- Mill’s main concern was not government censorship. It was the stultifying consequences of social conformity, of a culture where deviation from a prescribed set of opinions is punished through peer pressure and the fear of ostracism.
- In Mill’s view most likely, opposing views may each contain a portion of the truth, which need to be combined. (“Conflicting doctrines share the truth between them.”)
- For free speech to be valuable to the pursuit of truth, we all need to be both humble and open.
- We need humility to recognize that we might not be right about everything all of the time, and that we have something to learn from others.
- All silencing of discussion is an assumption of infallibility.

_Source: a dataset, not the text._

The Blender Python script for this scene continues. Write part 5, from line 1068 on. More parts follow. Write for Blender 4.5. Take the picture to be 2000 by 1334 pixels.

- No one can be a great thinker who does not recognise, that as a thinker it is his first duty to follow his intellect to whatever conclusions it may lead.
- There is a class of persons (happily not quite so numerous as formerly) who think it enough if a person assents undoubtingly to what they think true, though he has no knowledge whatever of the grounds of the opinion, and could not make a tenable defence of it against the most superficial objections.
- All languages and literatures are full of general observations on life, both as to what it is, and how to conduct oneself in it; observations which everybody knows, which everybody repeats, or hears with acquiescence, which are received as truisms, yet of which most people first truly learn the meaning, when experience, generally of a painful kind, has made it a reality to them.